-- Set problem --
Give the material once more, word for word, without any images.

-- Provided material --
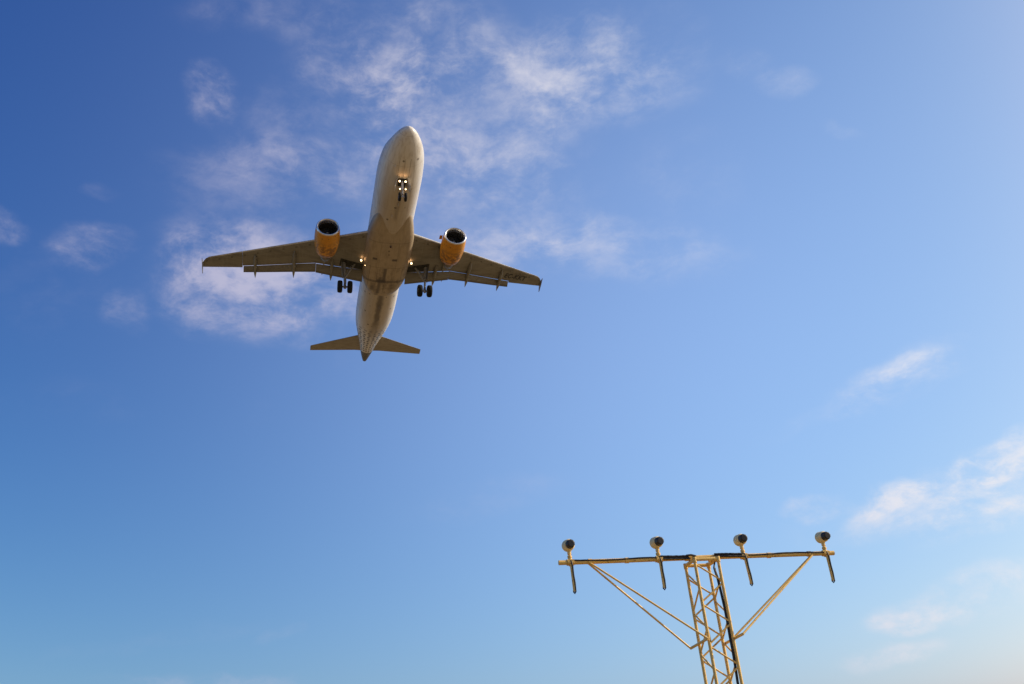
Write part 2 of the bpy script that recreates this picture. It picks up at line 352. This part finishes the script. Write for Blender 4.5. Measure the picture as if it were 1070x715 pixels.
# ------------------------------------------------------------------ ground (out of frame, lights the undersides)
def make_ground():
    mt, t, p = mat('dry_grass_field', (.30, .23, .13), .95)
    v, x, y, z = obj_xyz(t)
    a = t.noise(v, .02, 6, .6); b = t.noise(v, .6, 6, .65); c = t.noise(v, 9, 5, .7)
    col = t.mix(t.sm(a, .35, .65), (.245, .16, .066), (.19, .135, .055))
    col = t.mix(t.m('MULTIPLY', t.sm(b, .4, .7), .5), col, (.28, .19, .085))
    col = t.mix(t.m('MULTIPLY', t.sm(c, .45, .75), .5), col, (.15, .11, .055))
    t.put(p.inputs['Base Color'], col)
    bp = t.new('ShaderNodeBump'); bp.inputs['Strength'].default_value = .6; bp.inputs['Distance'].default_value = .05
    t.put(bp.inputs['Height'], c); t.l.new(bp.outputs[0], p.inputs['Normal'])
    g = MB(); n = 96; rad = [0, 20, 80, 400, 2000, 10000, 40000]
    rings = [[(r * math.cos(2*math.pi*j/n), r * math.sin(2*math.pi*j/n), 0) for j in range(n)] for r in rad[1:]]
    g.loft(rings, False); g.add(rings[0], [tuple(range(n))])
    tag(g.build('ground', mt), kind='structure')
make_ground()

# ------------------------------------------------------------------ airliner on final approach
# plane coordinates: x towards its port wing (right in the picture), y aft, z up; station 17 m aft of the nose is y = 0
PY = 17.0
Mp = Matrix.Rotation(0.2855327, 4, 'Z') @ Matrix.Rotation(-0.0961083, 4, 'X') @ Matrix.Rotation(-0.0061087, 4, 'Y')
Mp.translation = (-11.49542, 70.5281, 49.896584)
plane = empty('airplane', Mp)
tag(plane, 'white passenger jet with orange engines and lowered landing gear flying overhead', 'airplane')

HW = [(0, .02), (.12, .33), (.35, .58), (.7, .84), (1.2, 1.11), (2, 1.42), (3, 1.69), (4, 1.84), (5, 1.93), (6.2, 1.975), (24, 1.975), (26.5, 1.94), (28.5, 1.80), (30.5, 1.50), (32.5, 1.15), (34.5, .82), (36, .55), (37.0, .34), (37.57, .2)]
TOP = [(0, -.5), (.12, -.27), (.35, -.10), (.7, .08), (1.2, .30), (2, .72), (3, 1.38), (4, 1.77), (5, 1.96), (6.5, 2.07), (29, 2.07), (33, 1.9), (36, 1.5), (37.57, 1.22)]
BOT = [(0, -.54), (.12, -.82), (.35, -1.0), (.7, -1.2), (1.2, -1.42), (2, -1.68), (3, -1.88), (4, -1.98), (5.5, -2.07), (23.5, -2.07), (26, -1.85), (28.5, -1.35), (31, -.68), (34, .12), (36, .58), (37.57, .92)]
def ring(v, n=64, g=0):
    hw = smooth_interp(v, HW) + g; tp = smooth_interp(v, TOP) + g; bt = smooth_interp(v, BOT) - g; cz = (tp + bt) / 2 if v < 5 or v > 24 else 0
    out = []
    for j in range(n):
        a = 2 * math.pi * j / n; sz = math.sin(a)
        out.append((hw * math.cos(a), v - PY, cz + (tp - cz) * sz if sz > 0 else cz + (cz - bt) * sz))
    return out
TC = 34.9
st = [0, .04, .12, .22, .35, .5, .7, .95, 1.2, 1.6, 2, 2.5, 3, 3.5, 4, 4.5, 5, 5.6, 6.2] + [7 + i for i in range(17)] + [24 + .5 * i for i in range(22)] + [TC]
fus = MB().loft([ring(v) for v in st], True).build('fuselage', FUS, plane)
MB().loft([ring(v, 40, .004) for v in (TC, 35.3, 35.7, 36, 36.4, 36.8, 37.2, 37.45, 37.57)], True).build('tail_cone', TAILC, plane)

# belly fairing: superellipse sections
fr = MB(); rings = []
FW_ = [(9.2, 1.42), (10.4, 1.76), (11.6, 2.0), (12.6, 2.15), (14, 2.2), (17.8, 2.14), (19, 1.98), (20, 1.66), (20.5, 1.38), (20.8, 1.1)]
FB_ = [(9.2, -1.70), (10.4, -1.92), (11.6, -2.085), (13, -2.30), (14.5, -2.42), (18, -2.43), (19.2, -2.38), (20.2, -2.24), (20.8, -2.08)]
for i in range(36):
    v = 9.2 + 11.6 * i / 35; hw = smooth_interp(v, FW_); bt = smooth_interp(v, FB_); cz = -1.0; out = []
    for j in range(48):
        a = 2 * math.pi * j / 48; ca, sa = math.cos(a), math.sin(a); e = .62
        zz = math.copysign(abs(sa) ** e, sa)
        out.append((hw * math.copysign(abs(ca) ** e, ca), v - PY, cz + (cz - bt) * zz if sa < 0 else cz + .5 * zz))
    rings.append(out)
fr.loft(rings, True).build('belly_fairing', FAIR, plane)
# little aerials and the beacon under the belly
for (v, x, h, l) in ((3.2, -.75, .16, .22), (7.4, .0, .34, .38), (9.0, -.35, .28, .3), (22.6, .0, .36, .4), (25.0, .22, .26, .28)):
    z0 = smooth_interp(v, BOT) + .05 + .1 * abs(x); b = MB()
    sec = lambda z, l_, sh: [(x + .022 * l_ / .3 * math.sin(k * math.pi / 4), v - PY + sh + l_ / 2 * math.cos(k * math.pi / 4), z) for k in range(8)]
    b.loft([sec(z0, l, 0), sec(z0 - h, l * .55, l * .3)]).build('antenna', FUS, plane)
MB().lathe([(0, .11), (.05, .1), (.1, .06), (.12, .0)], (0, 12.9 - PY, -2.4), (0, 0, -1), 16).build('beacon', mat('red_beacon_glass', (.07, .02, .015), .2)[0], plane)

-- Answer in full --
Write part 2 of the bpy script that recreates this picture. It picks up at line 352. This part finishes the script. Write for Blender 4.5. Measure the picture as if it were 1070x715 pixels.
# ------------------------------------------------------------------ ground (out of frame, lights the undersides)
def make_ground():
    mt, t, p = mat('dry_grass_field', (.30, .23, .13), .95)
    v, x, y, z = obj_xyz(t)
    a = t.noise(v, .02, 6, .6); b = t.noise(v, .6, 6, .65); c = t.noise(v, 9, 5, .7)
    col = t.mix(t.sm(a, .35, .65), (.245, .16, .066), (.19, .135, .055))
    col = t.mix(t.m('MULTIPLY', t.sm(b, .4, .7), .5), col, (.28, .19, .085))
    col = t.mix(t.m('MULTIPLY', t.sm(c, .45, .75), .5), col, (.15, .11, .055))
    t.put(p.inputs['Base Color'], col)
    bp = t.new('ShaderNodeBump'); bp.inputs['Strength'].default_value = .6; bp.inputs['Distance'].default_value = .05
    t.put(bp.inputs['Height'], c); t.l.new(bp.outputs[0], p.inputs['Normal'])
    g = MB(); n = 96; rad = [0, 20, 80, 400, 2000, 10000, 40000]
    rings = [[(r * math.cos(2*math.pi*j/n), r * math.sin(2*math.pi*j/n), 0) for j in range(n)] for r in rad[1:]]
    g.loft(rings, False); g.add(rings[0], [tuple(range(n))])
    tag(g.build('ground', mt), kind='structure')
make_ground()

# ------------------------------------------------------------------ airliner on final approach
# plane coordinates: x towards its port wing (right in the picture), y aft, z up; station 17 m aft of the nose is y = 0
PY = 17.0
Mp = Matrix.Rotation(0.2855327, 4, 'Z') @ Matrix.Rotation(-0.0961083, 4, 'X') @ Matrix.Rotation(-0.0061087, 4, 'Y')
Mp.translation = (-11.49542, 70.5281, 49.896584)
plane = empty('airplane', Mp)
tag(plane, 'white passenger jet with orange engines and lowered landing gear flying overhead', 'airplane')

HW = [(0, .02), (.12, .33), (.35, .58), (.7, .84), (1.2, 1.11), (2, 1.42), (3, 1.69), (4, 1.84), (5, 1.93), (6.2, 1.975), (24, 1.975), (26.5, 1.94), (28.5, 1.80), (30.5, 1.50), (32.5, 1.15), (34.5, .82), (36, .55), (37.0, .34), (37.57, .2)]
TOP = [(0, -.5), (.12, -.27), (.35, -.10), (.7, .08), (1.2, .30), (2, .72), (3, 1.38), (4, 1.77), (5, 1.96), (6.5, 2.07), (29, 2.07), (33, 1.9), (36, 1.5), (37.57, 1.22)]
BOT = [(0, -.54), (.12, -.82), (.35, -1.0), (.7, -1.2), (1.2, -1.42), (2, -1.68), (3, -1.88), (4, -1.98), (5.5, -2.07), (23.5, -2.07), (26, -1.85), (28.5, -1.35), (31, -.68), (34, .12), (36, .58), (37.57, .92)]
def ring(v, n=64, g=0):
    hw = smooth_interp(v, HW) + g; tp = smooth_interp(v, TOP) + g; bt = smooth_interp(v, BOT) - g; cz = (tp + bt) / 2 if v < 5 or v > 24 else 0
    out = []
    for j in range(n):
        a = 2 * math.pi * j / n; sz = math.sin(a)
        out.append((hw * math.cos(a), v - PY, cz + (tp - cz) * sz if sz > 0 else cz + (cz - bt) * sz))
    return out
TC = 34.9
st = [0, .04, .12, .22, .35, .5, .7, .95, 1.2, 1.6, 2, 2.5, 3, 3.5, 4, 4.5, 5, 5.6, 6.2] + [7 + i for i in range(17)] + [24 + .5 * i for i in range(22)] + [TC]
fus = MB().loft([ring(v) for v in st], True).build('fuselage', FUS, plane)
MB().loft([ring(v, 40, .004) for v in (TC, 35.3, 35.7, 36, 36.4, 36.8, 37.2, 37.45, 37.57)], True).build('tail_cone', TAILC, plane)

# belly fairing: superellipse sections
fr = MB(); rings = []
FW_ = [(9.2, 1.42), (10.4, 1.76), (11.6, 2.0), (12.6, 2.15), (14, 2.2), (17.8, 2.14), (19, 1.98), (20, 1.66), (20.5, 1.38), (20.8, 1.1)]
FB_ = [(9.2, -1.70), (10.4, -1.92), (11.6, -2.085), (13, -2.30), (14.5, -2.42), (18, -2.43), (19.2, -2.38), (20.2, -2.24), (20.8, -2.08)]
for i in range(36):
    v = 9.2 + 11.6 * i / 35; hw = smooth_interp(v, FW_); bt = smooth_interp(v, FB_); cz = -1.0; out = []
    for j in range(48):
        a = 2 * math.pi * j / 48; ca, sa = math.cos(a), math.sin(a); e = .62
        zz = math.copysign(abs(sa) ** e, sa)
        out.append((hw * math.copysign(abs(ca) ** e, ca), v - PY, cz + (cz - bt) * zz if sa < 0 else cz + .5 * zz))
    rings.append(out)
fr.loft(rings, True).build('belly_fairing', FAIR, plane)
# little aerials and the beacon under the belly
for (v, x, h, l) in ((3.2, -.75, .16, .22), (7.4, .0, .34, .38), (9.0, -.35, .28, .3), (22.6, .0, .36, .4), (25.0, .22, .26, .28)):
    z0 = smooth_interp(v, BOT) + .05 + .1 * abs(x); b = MB()
    sec = lambda z, l_, sh: [(x + .022 * l_ / .3 * math.sin(k * math.pi / 4), v - PY + sh + l_ / 2 * math.cos(k * math.pi / 4), z) for k in range(8)]
    b.loft([sec(z0, l, 0), sec(z0 - h, l * .55, l * .3)]).build('antenna', FUS, plane)
MB().lathe([(0, .11), (.05, .1), (.1, .06), (.12, .0)], (0, 12.9 - PY, -2.4), (0, 0, -1), 16).build('beacon', mat('red_beacon_glass', (.07, .02, .015), .2)[0], plane)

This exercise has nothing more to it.